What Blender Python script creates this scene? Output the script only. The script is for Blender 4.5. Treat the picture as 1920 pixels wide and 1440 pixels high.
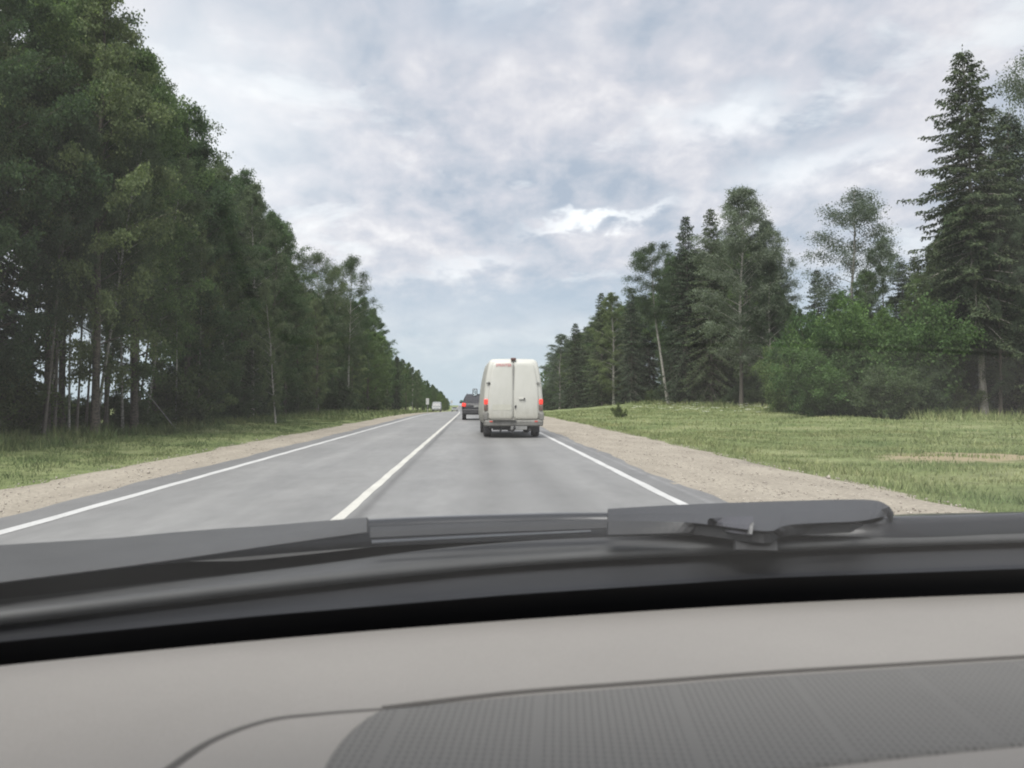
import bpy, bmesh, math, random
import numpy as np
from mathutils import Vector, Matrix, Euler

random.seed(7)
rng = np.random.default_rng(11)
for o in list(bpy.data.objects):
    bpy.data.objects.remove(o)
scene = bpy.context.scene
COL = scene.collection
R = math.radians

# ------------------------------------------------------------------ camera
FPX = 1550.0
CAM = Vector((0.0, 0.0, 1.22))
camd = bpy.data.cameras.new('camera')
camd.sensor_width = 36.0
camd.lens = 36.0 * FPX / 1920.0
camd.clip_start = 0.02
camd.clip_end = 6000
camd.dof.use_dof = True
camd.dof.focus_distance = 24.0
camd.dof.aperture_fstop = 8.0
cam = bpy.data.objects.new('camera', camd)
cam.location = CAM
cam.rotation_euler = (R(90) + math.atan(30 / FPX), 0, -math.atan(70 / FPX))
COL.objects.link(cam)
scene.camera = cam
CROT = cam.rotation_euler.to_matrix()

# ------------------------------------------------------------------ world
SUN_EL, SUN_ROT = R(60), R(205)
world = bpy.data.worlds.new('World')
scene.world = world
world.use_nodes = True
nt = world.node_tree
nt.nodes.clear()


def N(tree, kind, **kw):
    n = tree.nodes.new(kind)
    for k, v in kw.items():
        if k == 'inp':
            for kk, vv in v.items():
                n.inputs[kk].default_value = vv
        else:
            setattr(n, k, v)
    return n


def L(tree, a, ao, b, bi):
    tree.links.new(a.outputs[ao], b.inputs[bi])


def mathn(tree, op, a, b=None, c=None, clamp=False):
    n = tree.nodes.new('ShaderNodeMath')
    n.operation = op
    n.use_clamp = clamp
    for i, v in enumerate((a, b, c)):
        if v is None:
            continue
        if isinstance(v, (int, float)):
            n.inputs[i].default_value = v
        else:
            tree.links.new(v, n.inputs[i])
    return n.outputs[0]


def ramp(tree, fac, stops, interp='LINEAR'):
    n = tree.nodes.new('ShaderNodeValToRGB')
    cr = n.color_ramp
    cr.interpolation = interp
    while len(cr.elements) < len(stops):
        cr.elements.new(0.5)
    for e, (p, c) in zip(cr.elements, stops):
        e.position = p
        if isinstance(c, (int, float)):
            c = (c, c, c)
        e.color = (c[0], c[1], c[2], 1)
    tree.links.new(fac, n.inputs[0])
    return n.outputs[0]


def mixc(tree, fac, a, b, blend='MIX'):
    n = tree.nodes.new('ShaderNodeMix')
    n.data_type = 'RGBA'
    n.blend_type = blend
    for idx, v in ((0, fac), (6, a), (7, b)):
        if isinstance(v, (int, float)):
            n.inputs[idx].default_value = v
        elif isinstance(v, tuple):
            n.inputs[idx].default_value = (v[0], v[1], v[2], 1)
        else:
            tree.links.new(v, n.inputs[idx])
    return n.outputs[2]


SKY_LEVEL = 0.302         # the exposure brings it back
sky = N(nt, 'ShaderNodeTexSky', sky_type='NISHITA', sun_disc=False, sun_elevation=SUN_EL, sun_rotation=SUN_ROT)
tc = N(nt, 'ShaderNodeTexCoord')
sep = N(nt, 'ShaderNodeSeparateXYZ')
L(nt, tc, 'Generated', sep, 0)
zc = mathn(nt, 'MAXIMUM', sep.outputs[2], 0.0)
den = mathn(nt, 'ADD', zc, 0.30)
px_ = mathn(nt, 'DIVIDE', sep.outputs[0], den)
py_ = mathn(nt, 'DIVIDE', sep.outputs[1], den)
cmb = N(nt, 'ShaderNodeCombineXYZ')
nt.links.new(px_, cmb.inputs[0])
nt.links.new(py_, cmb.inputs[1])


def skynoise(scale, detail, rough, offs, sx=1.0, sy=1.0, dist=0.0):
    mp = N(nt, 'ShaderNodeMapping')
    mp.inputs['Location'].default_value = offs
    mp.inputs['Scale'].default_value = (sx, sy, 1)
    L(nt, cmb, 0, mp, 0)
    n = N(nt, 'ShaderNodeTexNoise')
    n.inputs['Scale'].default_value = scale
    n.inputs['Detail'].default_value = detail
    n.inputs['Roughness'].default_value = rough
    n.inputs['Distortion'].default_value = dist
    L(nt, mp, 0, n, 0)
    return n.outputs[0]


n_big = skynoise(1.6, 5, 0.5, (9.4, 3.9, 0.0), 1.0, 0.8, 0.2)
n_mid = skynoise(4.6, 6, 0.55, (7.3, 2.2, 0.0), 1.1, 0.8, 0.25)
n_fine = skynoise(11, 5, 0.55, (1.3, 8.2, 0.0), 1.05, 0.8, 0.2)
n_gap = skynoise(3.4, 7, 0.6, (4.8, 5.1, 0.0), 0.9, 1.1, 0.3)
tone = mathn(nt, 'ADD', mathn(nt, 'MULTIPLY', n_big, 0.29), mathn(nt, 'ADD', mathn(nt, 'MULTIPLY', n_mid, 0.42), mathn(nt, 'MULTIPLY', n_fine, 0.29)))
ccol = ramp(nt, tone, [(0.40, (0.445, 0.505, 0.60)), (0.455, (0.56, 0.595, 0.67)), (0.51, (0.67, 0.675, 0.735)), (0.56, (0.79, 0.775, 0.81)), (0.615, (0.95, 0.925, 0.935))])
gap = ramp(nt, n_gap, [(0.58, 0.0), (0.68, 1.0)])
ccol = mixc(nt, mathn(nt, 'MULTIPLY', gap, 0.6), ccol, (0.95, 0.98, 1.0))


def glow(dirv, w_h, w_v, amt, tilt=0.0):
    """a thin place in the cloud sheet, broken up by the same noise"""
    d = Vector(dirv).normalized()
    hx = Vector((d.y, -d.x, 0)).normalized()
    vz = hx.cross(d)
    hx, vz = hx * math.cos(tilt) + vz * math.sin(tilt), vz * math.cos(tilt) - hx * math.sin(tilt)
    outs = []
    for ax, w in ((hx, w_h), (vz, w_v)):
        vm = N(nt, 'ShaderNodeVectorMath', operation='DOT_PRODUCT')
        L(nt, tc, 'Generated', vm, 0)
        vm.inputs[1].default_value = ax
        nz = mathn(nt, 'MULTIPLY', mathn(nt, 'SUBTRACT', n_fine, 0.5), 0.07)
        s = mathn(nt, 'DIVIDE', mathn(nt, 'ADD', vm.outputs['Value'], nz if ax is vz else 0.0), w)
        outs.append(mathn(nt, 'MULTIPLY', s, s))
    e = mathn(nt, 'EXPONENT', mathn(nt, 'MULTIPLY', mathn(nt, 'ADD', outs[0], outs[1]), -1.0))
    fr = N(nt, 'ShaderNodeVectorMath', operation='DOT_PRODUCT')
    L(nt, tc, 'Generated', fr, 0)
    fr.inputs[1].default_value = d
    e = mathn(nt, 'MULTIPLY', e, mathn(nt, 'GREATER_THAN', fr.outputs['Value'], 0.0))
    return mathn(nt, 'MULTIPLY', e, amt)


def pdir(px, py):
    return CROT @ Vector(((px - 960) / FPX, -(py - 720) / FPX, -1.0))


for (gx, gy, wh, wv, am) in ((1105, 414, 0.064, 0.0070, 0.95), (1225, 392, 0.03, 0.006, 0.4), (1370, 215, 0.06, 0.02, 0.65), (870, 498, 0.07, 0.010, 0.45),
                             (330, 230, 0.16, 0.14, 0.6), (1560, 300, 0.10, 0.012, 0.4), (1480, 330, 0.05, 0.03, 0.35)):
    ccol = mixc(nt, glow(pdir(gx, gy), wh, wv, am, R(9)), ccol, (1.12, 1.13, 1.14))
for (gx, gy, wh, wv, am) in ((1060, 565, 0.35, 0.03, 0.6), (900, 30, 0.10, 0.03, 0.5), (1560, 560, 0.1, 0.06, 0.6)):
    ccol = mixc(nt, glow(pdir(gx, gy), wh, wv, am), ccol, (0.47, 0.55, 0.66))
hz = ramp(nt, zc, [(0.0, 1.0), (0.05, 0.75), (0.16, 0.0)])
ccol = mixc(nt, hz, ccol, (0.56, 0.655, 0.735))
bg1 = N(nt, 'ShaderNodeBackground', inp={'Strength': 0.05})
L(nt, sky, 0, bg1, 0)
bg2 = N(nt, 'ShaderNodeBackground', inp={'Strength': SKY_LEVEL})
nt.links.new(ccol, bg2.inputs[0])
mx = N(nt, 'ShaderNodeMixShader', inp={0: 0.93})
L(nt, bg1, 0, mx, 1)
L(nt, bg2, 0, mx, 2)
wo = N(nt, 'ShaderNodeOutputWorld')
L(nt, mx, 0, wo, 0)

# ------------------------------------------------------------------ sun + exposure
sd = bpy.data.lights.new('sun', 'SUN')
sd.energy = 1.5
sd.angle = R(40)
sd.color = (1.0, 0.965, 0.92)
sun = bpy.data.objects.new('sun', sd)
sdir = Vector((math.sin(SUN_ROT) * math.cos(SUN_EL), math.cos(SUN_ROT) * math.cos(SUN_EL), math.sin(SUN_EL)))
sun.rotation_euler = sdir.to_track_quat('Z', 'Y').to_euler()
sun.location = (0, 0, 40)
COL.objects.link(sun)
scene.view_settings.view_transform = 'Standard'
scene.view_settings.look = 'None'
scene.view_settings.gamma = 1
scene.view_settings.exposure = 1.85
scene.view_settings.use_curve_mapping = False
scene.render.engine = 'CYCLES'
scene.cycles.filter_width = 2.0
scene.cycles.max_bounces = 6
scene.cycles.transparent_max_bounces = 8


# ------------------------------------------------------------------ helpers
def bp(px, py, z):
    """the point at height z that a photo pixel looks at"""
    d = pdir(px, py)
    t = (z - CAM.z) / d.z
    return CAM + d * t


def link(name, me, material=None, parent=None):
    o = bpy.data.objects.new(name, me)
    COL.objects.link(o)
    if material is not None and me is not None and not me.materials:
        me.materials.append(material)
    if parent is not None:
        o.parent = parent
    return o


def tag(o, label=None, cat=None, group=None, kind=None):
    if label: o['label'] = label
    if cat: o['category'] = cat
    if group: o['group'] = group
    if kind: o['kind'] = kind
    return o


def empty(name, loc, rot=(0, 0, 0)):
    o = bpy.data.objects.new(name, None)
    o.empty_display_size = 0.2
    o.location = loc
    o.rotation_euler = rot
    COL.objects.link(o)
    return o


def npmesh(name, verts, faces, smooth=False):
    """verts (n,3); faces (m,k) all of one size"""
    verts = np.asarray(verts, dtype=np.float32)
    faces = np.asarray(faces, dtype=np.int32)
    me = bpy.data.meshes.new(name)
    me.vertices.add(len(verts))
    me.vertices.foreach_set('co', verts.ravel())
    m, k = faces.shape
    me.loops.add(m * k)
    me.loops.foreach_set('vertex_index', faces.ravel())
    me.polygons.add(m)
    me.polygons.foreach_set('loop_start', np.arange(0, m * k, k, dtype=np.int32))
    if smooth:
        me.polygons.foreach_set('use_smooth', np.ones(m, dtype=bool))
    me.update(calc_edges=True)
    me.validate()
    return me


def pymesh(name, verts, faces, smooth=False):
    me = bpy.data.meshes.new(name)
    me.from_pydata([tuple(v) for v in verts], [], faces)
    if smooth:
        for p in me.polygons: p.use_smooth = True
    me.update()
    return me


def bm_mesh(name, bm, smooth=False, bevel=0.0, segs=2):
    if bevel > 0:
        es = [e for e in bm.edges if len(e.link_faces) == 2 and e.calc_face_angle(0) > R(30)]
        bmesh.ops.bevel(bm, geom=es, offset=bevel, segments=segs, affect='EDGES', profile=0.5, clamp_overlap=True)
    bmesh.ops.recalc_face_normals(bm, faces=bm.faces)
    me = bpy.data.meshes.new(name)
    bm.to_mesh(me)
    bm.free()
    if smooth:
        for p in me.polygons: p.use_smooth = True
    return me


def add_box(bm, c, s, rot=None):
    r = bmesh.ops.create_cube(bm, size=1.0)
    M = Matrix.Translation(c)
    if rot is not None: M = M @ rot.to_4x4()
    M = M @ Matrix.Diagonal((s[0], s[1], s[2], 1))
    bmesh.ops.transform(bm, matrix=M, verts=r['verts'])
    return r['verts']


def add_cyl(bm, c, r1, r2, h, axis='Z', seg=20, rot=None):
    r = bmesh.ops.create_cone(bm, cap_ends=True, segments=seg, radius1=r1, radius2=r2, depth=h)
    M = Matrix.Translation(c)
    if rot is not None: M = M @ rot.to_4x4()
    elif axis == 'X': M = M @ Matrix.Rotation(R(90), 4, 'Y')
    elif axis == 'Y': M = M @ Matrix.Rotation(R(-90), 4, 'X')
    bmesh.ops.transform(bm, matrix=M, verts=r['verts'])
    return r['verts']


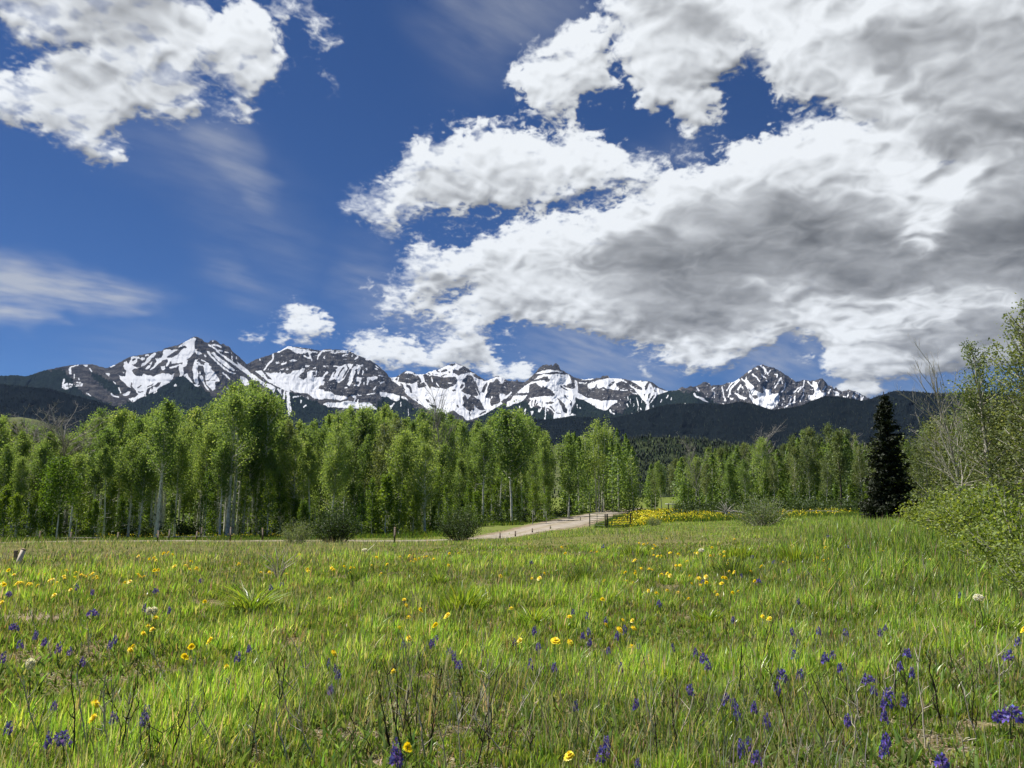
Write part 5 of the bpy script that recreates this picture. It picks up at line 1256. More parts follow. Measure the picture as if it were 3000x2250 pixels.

**WHAT IS ASKED:**
Pictures excluded, repeat the records exactly from their opening line through the line containing "R = math.radians".

**TASK OUTPUT:**
What Blender Python script creates this scene? Output the script only. The script is for Blender 4.5. Treat the picture as 1920 pixels wide and 1440 pixels high.
import bpy, bmesh, math, random
import numpy as np
from mathutils import Vector, Matrix, Euler

random.seed(7)
rng = np.random.default_rng(11)
for o in list(bpy.data.objects):
    bpy.data.objects.remove(o)
scene = bpy.context.scene
COL = scene.collection
R = math.radians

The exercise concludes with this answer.